*TASK REQUIREMENTS:* Take each line containing the word "from" and copy it.
━━━ STORED DATA ━━━
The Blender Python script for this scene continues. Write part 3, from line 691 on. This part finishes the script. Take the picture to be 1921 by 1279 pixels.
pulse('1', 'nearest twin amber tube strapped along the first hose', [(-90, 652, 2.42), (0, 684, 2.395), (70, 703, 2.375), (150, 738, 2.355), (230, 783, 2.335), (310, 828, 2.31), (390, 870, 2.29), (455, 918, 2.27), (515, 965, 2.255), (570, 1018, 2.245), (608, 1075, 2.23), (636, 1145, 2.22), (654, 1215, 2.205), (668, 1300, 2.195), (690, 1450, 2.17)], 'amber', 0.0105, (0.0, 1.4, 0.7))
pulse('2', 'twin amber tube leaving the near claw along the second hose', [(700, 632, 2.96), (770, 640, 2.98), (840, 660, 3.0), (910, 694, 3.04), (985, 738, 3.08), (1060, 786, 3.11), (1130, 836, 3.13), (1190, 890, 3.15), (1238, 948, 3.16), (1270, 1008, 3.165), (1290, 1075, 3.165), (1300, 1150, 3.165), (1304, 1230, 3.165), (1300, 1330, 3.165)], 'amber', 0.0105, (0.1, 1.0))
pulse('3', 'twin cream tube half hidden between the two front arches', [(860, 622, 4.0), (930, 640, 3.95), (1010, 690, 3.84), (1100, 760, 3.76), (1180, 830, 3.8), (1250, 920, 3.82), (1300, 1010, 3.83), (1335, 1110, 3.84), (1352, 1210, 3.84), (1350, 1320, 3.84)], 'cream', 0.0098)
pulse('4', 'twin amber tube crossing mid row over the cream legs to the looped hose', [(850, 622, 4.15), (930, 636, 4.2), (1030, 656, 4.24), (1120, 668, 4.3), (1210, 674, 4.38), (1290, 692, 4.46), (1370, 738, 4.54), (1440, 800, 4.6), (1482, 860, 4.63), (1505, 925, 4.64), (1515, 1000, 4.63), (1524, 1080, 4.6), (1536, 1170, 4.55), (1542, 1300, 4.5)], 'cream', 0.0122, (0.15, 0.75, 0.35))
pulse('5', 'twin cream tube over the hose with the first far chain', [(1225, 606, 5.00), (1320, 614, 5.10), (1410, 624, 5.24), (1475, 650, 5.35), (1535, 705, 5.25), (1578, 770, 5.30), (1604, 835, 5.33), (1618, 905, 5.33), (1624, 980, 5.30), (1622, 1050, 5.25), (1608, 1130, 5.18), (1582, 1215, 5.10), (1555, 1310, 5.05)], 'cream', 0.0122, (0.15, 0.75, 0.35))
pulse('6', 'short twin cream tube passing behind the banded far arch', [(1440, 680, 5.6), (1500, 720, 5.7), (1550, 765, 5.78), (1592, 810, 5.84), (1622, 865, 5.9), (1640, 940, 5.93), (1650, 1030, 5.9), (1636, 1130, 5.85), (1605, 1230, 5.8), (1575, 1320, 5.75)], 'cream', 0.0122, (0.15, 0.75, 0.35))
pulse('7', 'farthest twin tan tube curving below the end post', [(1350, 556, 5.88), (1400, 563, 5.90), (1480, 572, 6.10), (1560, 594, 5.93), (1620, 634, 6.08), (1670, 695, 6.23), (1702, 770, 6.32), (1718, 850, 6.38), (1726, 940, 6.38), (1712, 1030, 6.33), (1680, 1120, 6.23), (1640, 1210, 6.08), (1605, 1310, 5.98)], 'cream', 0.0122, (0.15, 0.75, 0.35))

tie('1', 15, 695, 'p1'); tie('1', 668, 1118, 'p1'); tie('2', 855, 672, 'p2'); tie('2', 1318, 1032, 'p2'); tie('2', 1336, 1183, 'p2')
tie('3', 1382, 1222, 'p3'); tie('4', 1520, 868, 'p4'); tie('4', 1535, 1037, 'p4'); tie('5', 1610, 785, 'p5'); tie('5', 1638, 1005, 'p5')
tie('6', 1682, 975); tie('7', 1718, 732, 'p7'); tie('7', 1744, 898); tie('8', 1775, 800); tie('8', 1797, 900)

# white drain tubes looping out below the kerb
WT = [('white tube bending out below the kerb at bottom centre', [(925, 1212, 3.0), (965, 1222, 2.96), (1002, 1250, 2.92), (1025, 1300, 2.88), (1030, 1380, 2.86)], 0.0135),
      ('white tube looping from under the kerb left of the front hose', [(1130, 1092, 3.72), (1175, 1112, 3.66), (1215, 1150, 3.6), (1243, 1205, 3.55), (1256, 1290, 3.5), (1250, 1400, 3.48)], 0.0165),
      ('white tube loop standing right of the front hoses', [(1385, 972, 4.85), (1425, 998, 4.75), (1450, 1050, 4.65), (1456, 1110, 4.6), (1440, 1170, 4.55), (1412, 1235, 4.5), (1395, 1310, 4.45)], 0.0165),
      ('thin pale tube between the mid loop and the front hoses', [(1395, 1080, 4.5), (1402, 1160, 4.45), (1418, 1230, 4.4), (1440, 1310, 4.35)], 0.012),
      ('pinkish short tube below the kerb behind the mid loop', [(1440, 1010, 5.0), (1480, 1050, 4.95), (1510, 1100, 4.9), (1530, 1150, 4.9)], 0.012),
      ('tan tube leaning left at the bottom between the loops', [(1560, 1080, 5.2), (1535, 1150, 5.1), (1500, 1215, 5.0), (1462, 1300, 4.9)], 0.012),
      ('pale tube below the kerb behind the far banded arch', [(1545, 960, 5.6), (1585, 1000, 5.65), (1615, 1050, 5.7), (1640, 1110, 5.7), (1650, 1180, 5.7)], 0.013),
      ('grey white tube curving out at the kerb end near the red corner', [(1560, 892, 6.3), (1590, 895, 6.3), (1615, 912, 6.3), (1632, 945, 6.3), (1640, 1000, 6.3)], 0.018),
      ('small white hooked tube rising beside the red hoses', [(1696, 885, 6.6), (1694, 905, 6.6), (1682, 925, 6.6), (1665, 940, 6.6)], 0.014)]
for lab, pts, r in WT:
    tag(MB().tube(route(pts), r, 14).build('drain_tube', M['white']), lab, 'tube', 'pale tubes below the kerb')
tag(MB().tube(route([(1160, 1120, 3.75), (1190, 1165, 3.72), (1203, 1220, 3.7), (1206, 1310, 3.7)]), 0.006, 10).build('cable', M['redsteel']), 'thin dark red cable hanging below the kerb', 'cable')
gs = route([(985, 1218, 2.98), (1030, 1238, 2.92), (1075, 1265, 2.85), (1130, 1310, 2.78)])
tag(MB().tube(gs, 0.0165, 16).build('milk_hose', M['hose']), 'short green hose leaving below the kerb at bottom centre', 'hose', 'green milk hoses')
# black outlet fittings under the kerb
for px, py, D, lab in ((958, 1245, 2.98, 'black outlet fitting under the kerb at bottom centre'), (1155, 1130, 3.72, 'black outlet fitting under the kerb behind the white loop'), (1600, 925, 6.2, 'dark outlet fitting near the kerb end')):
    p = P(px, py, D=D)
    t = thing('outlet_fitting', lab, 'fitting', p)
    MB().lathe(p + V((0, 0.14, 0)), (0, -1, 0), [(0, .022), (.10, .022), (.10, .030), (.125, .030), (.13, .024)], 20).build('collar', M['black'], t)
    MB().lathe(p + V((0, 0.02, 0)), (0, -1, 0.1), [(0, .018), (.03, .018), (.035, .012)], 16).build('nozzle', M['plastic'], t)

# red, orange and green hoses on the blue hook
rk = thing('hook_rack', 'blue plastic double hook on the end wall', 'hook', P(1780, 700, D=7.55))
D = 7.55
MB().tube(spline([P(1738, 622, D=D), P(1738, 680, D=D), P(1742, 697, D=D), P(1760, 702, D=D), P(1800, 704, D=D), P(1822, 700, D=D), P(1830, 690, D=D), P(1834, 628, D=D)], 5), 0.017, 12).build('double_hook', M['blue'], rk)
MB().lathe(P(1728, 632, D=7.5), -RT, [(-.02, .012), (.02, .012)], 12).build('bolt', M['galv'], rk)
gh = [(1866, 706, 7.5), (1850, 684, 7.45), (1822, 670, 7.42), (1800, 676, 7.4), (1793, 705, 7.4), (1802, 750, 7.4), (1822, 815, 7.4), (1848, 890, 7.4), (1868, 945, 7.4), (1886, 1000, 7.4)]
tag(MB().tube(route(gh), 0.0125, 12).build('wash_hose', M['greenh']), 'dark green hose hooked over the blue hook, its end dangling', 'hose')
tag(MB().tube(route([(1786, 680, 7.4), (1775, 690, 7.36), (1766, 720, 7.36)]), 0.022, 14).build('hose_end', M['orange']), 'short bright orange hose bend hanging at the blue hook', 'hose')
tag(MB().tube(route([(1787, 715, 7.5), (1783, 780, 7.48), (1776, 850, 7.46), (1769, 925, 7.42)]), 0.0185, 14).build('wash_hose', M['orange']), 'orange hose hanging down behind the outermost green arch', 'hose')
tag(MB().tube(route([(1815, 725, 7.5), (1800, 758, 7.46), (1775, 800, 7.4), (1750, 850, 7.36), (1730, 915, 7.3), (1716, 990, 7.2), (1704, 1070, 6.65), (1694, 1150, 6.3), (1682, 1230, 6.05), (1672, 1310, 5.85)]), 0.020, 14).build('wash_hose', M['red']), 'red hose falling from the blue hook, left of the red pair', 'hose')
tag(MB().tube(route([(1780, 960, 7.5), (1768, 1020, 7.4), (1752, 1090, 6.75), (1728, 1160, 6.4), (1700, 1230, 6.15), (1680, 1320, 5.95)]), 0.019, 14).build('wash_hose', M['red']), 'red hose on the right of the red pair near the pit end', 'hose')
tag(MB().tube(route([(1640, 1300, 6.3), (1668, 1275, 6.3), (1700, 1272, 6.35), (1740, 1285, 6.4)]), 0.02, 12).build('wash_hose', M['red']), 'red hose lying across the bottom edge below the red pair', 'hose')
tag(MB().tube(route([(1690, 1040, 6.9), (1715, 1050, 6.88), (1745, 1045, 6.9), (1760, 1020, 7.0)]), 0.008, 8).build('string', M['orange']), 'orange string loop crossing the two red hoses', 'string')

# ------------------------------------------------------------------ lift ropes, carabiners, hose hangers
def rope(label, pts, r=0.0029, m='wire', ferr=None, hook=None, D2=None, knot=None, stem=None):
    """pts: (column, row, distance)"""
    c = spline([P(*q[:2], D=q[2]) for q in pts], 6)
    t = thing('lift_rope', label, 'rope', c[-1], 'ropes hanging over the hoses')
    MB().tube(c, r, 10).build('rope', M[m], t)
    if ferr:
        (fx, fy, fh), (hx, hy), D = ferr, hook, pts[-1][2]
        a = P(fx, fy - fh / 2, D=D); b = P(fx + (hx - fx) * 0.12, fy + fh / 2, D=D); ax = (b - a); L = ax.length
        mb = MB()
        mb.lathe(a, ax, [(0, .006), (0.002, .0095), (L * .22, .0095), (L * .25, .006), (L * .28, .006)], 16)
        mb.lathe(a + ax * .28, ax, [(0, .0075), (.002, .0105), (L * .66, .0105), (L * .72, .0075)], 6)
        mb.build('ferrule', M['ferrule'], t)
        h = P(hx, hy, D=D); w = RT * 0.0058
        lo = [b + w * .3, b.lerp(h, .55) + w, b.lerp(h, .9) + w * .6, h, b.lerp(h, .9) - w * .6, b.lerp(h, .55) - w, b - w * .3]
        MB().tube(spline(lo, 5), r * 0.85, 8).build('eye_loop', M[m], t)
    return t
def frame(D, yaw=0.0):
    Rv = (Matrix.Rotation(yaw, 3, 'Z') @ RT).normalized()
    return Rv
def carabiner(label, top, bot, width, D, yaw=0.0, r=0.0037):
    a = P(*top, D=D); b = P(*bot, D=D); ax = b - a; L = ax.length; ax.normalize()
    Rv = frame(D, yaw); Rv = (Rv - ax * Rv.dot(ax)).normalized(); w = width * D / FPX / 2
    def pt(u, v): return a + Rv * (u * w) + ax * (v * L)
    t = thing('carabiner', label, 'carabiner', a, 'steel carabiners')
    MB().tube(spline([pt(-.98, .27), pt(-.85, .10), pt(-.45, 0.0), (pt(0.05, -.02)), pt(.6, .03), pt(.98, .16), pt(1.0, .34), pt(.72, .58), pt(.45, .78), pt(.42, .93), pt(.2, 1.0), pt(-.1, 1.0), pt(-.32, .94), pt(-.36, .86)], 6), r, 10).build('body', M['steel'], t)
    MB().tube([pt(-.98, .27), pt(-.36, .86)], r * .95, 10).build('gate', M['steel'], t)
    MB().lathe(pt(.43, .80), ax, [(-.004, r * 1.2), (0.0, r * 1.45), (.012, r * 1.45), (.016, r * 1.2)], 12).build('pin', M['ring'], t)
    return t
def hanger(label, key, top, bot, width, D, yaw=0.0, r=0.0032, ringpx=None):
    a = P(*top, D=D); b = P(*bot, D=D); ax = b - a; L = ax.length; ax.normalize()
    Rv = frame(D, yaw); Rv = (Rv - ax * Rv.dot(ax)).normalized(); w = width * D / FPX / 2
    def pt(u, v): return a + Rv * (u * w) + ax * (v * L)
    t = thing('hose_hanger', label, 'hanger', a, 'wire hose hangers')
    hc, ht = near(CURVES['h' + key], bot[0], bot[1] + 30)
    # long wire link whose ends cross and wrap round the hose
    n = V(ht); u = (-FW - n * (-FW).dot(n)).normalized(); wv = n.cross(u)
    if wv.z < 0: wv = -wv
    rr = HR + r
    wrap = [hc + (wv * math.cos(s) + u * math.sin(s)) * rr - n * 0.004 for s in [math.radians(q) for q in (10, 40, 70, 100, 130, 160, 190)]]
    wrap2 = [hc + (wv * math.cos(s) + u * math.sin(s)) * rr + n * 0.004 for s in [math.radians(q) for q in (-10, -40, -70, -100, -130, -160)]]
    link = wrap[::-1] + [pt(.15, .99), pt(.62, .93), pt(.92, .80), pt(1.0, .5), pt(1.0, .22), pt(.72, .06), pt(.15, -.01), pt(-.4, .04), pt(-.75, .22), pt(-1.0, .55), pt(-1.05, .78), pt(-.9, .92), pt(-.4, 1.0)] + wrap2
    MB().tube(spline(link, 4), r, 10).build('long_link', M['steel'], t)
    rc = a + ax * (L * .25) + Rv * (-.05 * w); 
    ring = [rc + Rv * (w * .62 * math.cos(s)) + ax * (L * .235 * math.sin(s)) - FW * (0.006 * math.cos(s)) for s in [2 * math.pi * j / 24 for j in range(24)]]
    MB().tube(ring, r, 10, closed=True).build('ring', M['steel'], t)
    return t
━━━
*RESPONSE TO THE EXERCISE:*
The Blender Python script for this scene continues. Write part 3, from line 691 on. This part finishes the script. Take the picture to be 1921 by 1279 pixels.
      ('white tube looping from under the kerb left of the front hose', [(1130, 1092, 3.72), (1175, 1112, 3.66), (1215, 1150, 3.6), (1243, 1205, 3.55), (1256, 1290, 3.5), (1250, 1400, 3.48)], 0.0165),
tag(MB().tube(route([(1815, 725, 7.5), (1800, 758, 7.46), (1775, 800, 7.4), (1750, 850, 7.36), (1730, 915, 7.3), (1716, 990, 7.2), (1704, 1070, 6.65), (1694, 1150, 6.3), (1682, 1230, 6.05), (1672, 1310, 5.85)]), 0.020, 14).build('wash_hose', M['red']), 'red hose falling from the blue hook, left of the red pair', 'hose')